§ Problem statement: Return the material exactly, first line through the line containing "PI = math.pi", and nothing more. Pictures stay out.

§ Given material:
•••••
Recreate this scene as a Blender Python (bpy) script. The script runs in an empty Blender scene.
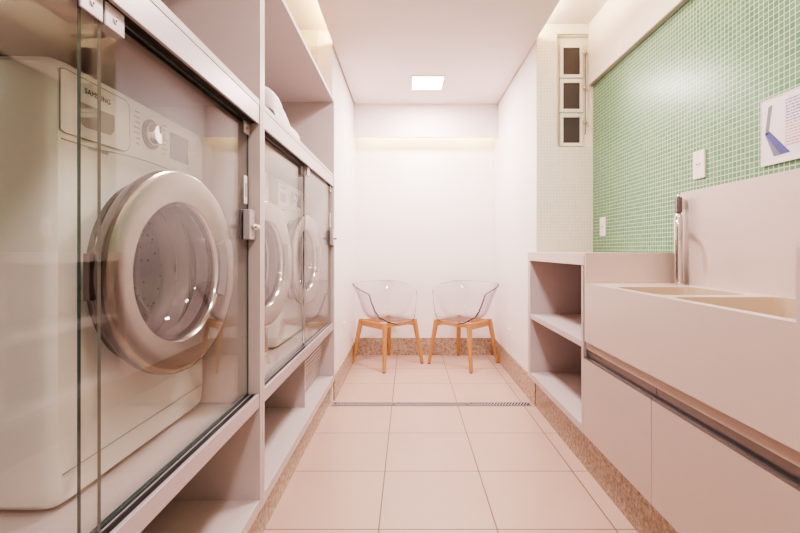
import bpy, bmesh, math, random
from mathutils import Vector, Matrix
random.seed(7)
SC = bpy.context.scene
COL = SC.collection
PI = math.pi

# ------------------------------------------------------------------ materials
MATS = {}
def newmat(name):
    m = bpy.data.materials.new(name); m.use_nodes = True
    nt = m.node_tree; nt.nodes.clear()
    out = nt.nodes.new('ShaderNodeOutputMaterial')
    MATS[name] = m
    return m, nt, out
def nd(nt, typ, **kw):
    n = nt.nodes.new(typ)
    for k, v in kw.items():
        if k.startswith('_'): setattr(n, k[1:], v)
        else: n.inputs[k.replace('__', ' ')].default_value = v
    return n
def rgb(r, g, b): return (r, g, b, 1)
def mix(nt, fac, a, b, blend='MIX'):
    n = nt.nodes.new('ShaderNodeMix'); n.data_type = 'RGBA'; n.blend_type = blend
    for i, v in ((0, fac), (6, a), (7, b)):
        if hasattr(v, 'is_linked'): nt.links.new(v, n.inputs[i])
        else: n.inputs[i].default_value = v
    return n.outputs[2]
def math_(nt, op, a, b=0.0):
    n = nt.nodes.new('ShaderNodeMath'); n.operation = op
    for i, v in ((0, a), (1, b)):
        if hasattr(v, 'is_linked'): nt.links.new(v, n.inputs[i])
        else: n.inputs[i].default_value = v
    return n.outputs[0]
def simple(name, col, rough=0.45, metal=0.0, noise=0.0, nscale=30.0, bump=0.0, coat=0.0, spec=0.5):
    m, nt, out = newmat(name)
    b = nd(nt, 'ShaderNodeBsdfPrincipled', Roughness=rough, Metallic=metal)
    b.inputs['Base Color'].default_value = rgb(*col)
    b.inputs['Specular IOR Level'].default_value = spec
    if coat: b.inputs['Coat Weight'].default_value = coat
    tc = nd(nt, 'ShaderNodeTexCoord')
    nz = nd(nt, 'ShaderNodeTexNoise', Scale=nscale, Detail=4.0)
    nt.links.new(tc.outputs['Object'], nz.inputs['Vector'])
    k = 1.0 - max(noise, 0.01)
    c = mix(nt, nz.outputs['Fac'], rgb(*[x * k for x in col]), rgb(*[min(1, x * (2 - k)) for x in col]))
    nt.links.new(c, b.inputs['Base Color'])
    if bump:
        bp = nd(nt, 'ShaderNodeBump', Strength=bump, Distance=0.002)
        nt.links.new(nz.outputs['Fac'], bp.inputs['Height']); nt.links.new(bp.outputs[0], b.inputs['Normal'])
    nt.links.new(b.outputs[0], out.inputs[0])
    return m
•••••
§ Full response:
Recreate this scene as a Blender Python (bpy) script. The script runs in an empty Blender scene.
import bpy, bmesh, math, random
from mathutils import Vector, Matrix
random.seed(7)
SC = bpy.context.scene
COL = SC.collection
PI = math.pi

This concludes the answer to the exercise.